▶ **Data**
↓
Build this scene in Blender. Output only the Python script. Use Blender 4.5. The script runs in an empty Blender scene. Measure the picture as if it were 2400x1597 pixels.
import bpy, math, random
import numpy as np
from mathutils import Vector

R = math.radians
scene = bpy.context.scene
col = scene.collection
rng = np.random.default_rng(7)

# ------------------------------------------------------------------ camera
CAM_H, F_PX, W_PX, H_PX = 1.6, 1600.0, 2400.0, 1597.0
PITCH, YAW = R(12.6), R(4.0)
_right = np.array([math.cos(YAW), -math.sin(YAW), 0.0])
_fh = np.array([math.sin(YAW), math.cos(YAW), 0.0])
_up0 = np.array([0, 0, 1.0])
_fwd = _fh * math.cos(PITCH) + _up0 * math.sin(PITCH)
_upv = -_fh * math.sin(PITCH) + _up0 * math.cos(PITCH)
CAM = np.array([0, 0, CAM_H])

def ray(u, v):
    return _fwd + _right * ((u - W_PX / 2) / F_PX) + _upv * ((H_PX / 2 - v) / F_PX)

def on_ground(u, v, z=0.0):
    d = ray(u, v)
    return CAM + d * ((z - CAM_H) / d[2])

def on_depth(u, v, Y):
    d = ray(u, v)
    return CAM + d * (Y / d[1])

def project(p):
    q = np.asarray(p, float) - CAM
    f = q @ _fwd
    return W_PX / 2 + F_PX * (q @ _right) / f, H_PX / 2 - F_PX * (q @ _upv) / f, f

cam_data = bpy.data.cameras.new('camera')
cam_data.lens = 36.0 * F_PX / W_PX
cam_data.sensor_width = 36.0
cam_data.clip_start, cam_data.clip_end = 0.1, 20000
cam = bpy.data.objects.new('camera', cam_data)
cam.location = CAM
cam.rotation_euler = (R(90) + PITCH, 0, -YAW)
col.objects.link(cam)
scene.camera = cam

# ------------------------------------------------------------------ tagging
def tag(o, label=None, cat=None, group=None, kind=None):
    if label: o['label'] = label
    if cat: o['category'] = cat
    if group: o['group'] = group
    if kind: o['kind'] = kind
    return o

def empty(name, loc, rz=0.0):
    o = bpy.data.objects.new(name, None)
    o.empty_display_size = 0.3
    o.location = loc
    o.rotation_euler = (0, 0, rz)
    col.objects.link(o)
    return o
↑
▶ **Exercise objective**
Exactly repeat the lines running from the top of the listing to the line bearing "from mathutils import Vector", both of those lines included, and only them.

▶ **Output of the exercise**
Build this scene in Blender. Output only the Python script. Use Blender 4.5. The script runs in an empty Blender scene. Measure the picture as if it were 2400x1597 pixels.
import bpy, math, random
import numpy as np
from mathutils import Vector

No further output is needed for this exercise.